The value of home language education as a means to resolving the issues, .

 


The value of home language education as a means to resolving the issues,

1. Enhances learning and comprehension during early school years.

Most children start school with Creolese or an Indigenous language. With instruction in standard English only, students have difficulty understanding what is being taught. Teaching in their home language helps them understand and retain information better. – Proficiency in the first language aids second language acquisition (Cummins, 2000).

Distance learners, where Wapishana or Patamona are spoken, learn better if they are taught in both those languages and English.






2. Cultivates More Powerful Literacy Skills from the Start

Starting literacy in a familiar language helps children to establish phonemic awareness and comprehension, which can then transfer to English reading and writing. Mother-tongue literacy facilitates simpler and more effective second-language reading acquisition (UNESCO,2008)

Using Creolese when speaking during phonics or reading books will help to enable children to read and connect with texts before moving on to English.



3. Fosters Equity and Lessens Language-Based Marginalization

African and Indigenous children can be humiliated when their home language is seen as "broken" or erroneous. Seeing it reflected in the classroom validates their identity and reinforces confidence. Its exclusion from school results in marginalization and school failure (Ball,2011).

Embracing Creolese as a real part of oral teaching saves the students from being penalized for how they naturally speak.



4. Enhances the Home-School Connection

Parents in rural and Indigenous communities might feel left out from their child's schooling if everything is in English. Teaching in the home language helps families get more involved. Using the home language helps parents support their children and improves communication between schools and families (Hornberger, 2005).

When Creole or Indigenous languages are used in schools in materials or meetings, parents feel more involved and are able to help with reading and homework.

 


5. Helps Improve Academic Performance Over Time

Students who start school in their own language do better in the long term in all subjects, including Math and English, since they don't have the additional challenge of a language barrier while learning new concepts. Bilingual education is more effective than English-only programs (Thomas & Collier, 2002).

Distance learners who learn how to read in their own language tend to be more successful at reading than those classmates who are just beginning in English.



6. Preserves Cultural Identity in a Multicultural Nation

Guyana is home to a heterogeneous mix of Africans, Indians, Indigenous, Portuguese, Chinese, and European. Respecting and using the local languages helps to consolidate the country and honor the heritage of each individual. Language education must help maintain minority languages as a right (Skutnabb-Kangas, 2000).

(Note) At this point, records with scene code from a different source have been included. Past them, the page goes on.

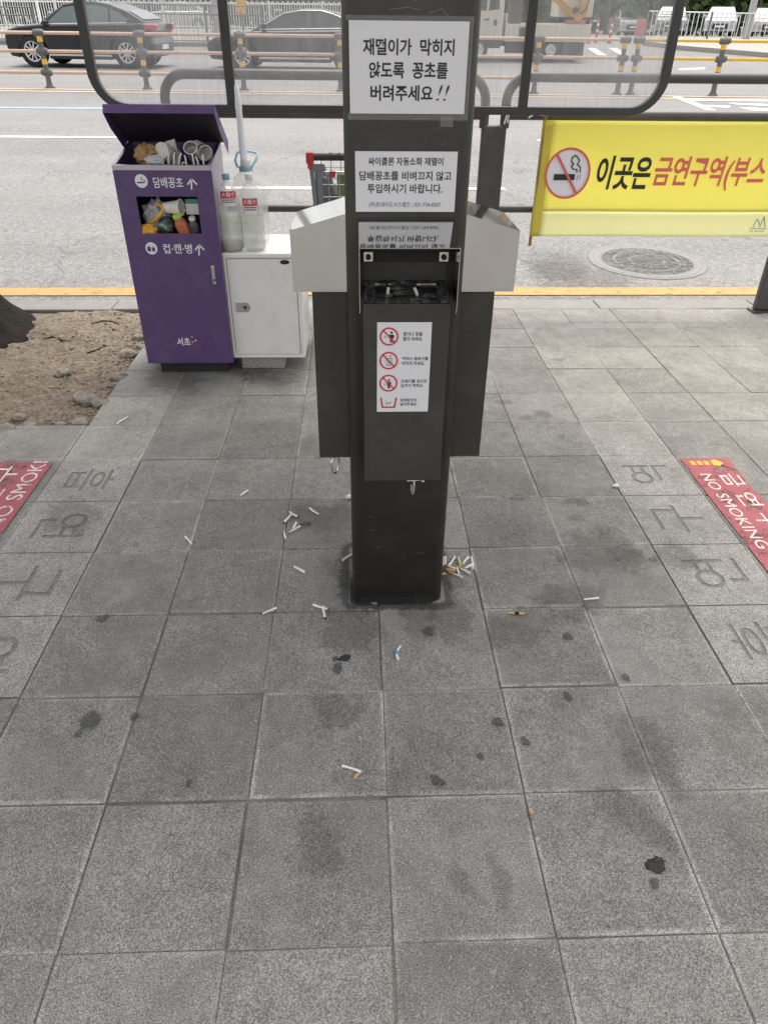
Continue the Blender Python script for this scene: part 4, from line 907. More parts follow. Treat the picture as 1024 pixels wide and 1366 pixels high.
# rubbish showing in the front opening
YO = 2.10
s = MB(); q = V(207, 289, YO); crumple(s, q+Vector((0, .03, 0)), .056, 12, (1., .75, 1.15)); tag(s.build('plastic_bag', 'bag'), 'crinkled clear bag with an orange band at the left of the bin opening', 'plastic bag')
s = MB(); s.tube([V(*p, 2.065)+Vector((0, d, 0)) for p, d in (((200, 297), .02), ((206, 293), 0), ((213, 287), -.004), ((218, 279), 0), ((213, 274), .01), ((207, 273), .02))], .007, 8); tag(s.build('orange_band', 'orange_w'), 'orange band tied round the clear bag in the bin opening', 'wrapper band')
s = MB(); q = V(198, 306, 2.07); crumple(s, q, .03, 17, (1.25, .7, .75)); tag(s.build('yellow_wrapper', 'orange_w'), 'yellow snack wrapper at the lower left of the bin opening', 'wrapper')
s = MB(); q = V(221, 300, 2.085); s.lathe([(.004, -.05), (.03, -.045), (.034, -.03), (.034, .03), (.028, .04), (.004, .042)], q+Vector((0, .02, -.01)), 24, (.15, -.75, .55)); tag(s.build('drink_can', 'greenfoil'), 'dark can with white and green star pattern, centre of the bin opening', 'drink can')
q = V(238, 276.5, 2.07); cup('paper_cup', 'white cup tipped on its side at the top of the bin opening', q+Vector((-.07, .02, -.004)), (.95, -.22, .06), .02, .031, .085, inner='cup')
def bottle_small(name, label, cap_px, foot_px, Y, r, m, capm, rc):
    a, b = V(*foot_px, Y-.02), V(*cap_px, Y-.035); ax = (b-a); L = ax.length; r0 = root(name, label, 'bottle', a)
    s = MB(); s.lathe([(r*.7, -.06), (r, -.05), (r, L*.45), (r*.75, L*.7), (rc*.85, L*.82), (rc*.85, L*.9)], a, 24, ax); s.build('body', m, r0)
    s = MB(); s.lathe([(rc, L*.88), (rc*1.04, L*.9), (rc*1.0, L*1.12), (rc*.8, L*1.15)], a, 24, ax); s.build('cap', capm, r0)
bottle_small('juice_bottle', 'orange juice bottle with a lime green cap in the bin opening', (236, 288), (245, 305), 2.10, .029, 'juice', 'lime', .0195)
bottle_small('drink_bottle', 'dark small bottle with a white cap at the right of the bin opening', (256, 291), (260, 305), 2.10, .024, 'darkpet', 'whitecap', .0145)
s = MB(); a, b = V(246, 265, 2.085), V(264, 271, 2.085); s.box((a.x, 2.085, b.z), (b.x, 2.14, a.z)); gc = s.build('drink_carton', 'greencup', bevel=.004); tag(gc, 'green and white drink carton at the upper right of the bin opening', 'drink carton')
s = MB(); s.box((a.x-.002, 2.096, b.z+.003), (b.x+.002, 2.152, b.z+.010)); s.build('white_stripe', 'cup', gc) if False else None
ORG[gc.name] = gc.location.copy(); s = MB(); s.box((a.x-.001, 2.084, b.z-.010), (b.x+.001, 2.141, b.z-.001)).box((a.x+.001, 2.085, b.z-.045), (b.x-.001, 2.14, b.z-.0105)); s.build('stripe', 'cup', gc)
s = MB(); a, b = V(245, 280, 2.09), V(264, 283.5, 2.09); s.tube([a, b], .0045, 8); tag(s.build('drinking_straw', 'cup'), 'white drinking straw across the right of the bin opening', 'straw')

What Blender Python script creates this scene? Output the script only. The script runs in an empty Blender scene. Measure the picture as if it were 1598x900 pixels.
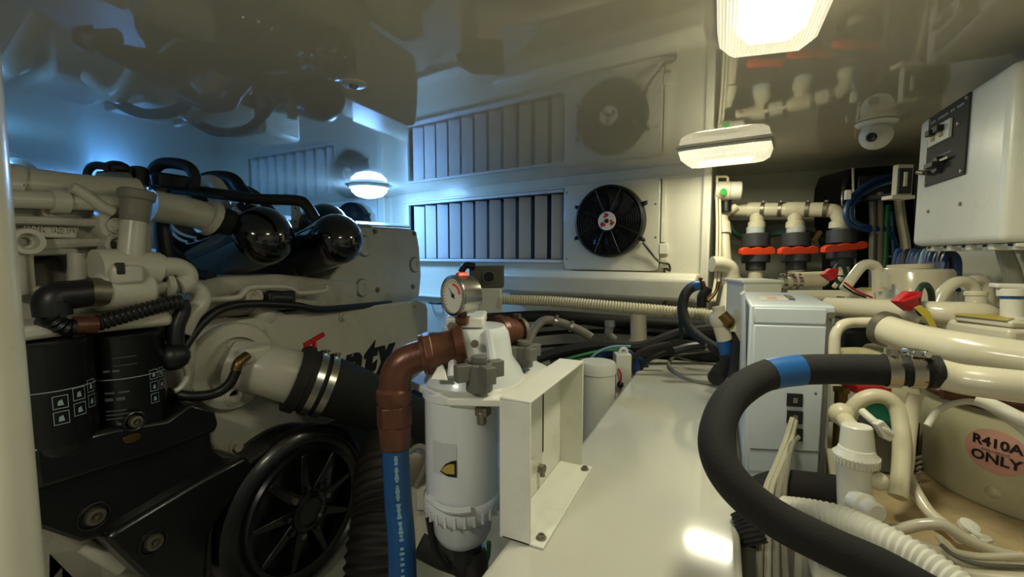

Encouraging students to recite proverbs, songs, or stories in their own languages (e.g., Creolese or Wapishana) during speaking lessons makes them proud and appreciative of cultures.

 


7. Makes the transition to Standard English much easier

Such learners who gain literacy and oral proficiency in their native language are better positioned and confident when exposed to standard English. This reduces language anxiety and dropouts. Multilingual education strengthens home as well as official language proficiency in the long run. (Heugh,2011) Gradual changeover from Creolese or Patamona to standard English in reading and writing activities can make learning easier.'


References 


Cummins, J. (2000). Language, power and pedagogy: Bilingual children in the crossfire. Multilingual Matters.

 

UNESCO. (2008). Improving the quality of mother tongue-based literacy and learning: Case studies from Asia, Africa and South America. UNESCO Bangkok.

https://unesdoc.unesco.org/ark:/48223/pf0000158281

Ball, J. (2011). Enhancing learning of children from diverse language backgrounds: Mother tongue-based bilingual or multilingual education in the early years. UNESCO.

https://unesdoc.unesco.org/ark:/48223/pf0000212270

Hornberger, N. H. (2005). Opening and filling up implementational and ideological spaces in heritage language education. The Modern Language Journal, 89(4), 605–609

. https://doi.org/10.1111/j.1540-4781.2005.00331.x

Thomas, W. P., & Collier, V. P. (2002). A national study of school effectiveness for language minority students’ long-term academic achievement. Center for Research on Education, Diversity & Excellence.

Skutnabb-Kangas, T. (2000). Linguistic genocide in education – or worldwide diversity and human rights? Lawrence Erlbaum Associates.

Heugh, K. (2011). Theory and practice – Language education models in Africa: Research, design, decision-making, and outcomes. In A. Ouane & C. Glanz (Eds.), Optimising learning, education and publishing in Africa: The language factor (pp. 105–156).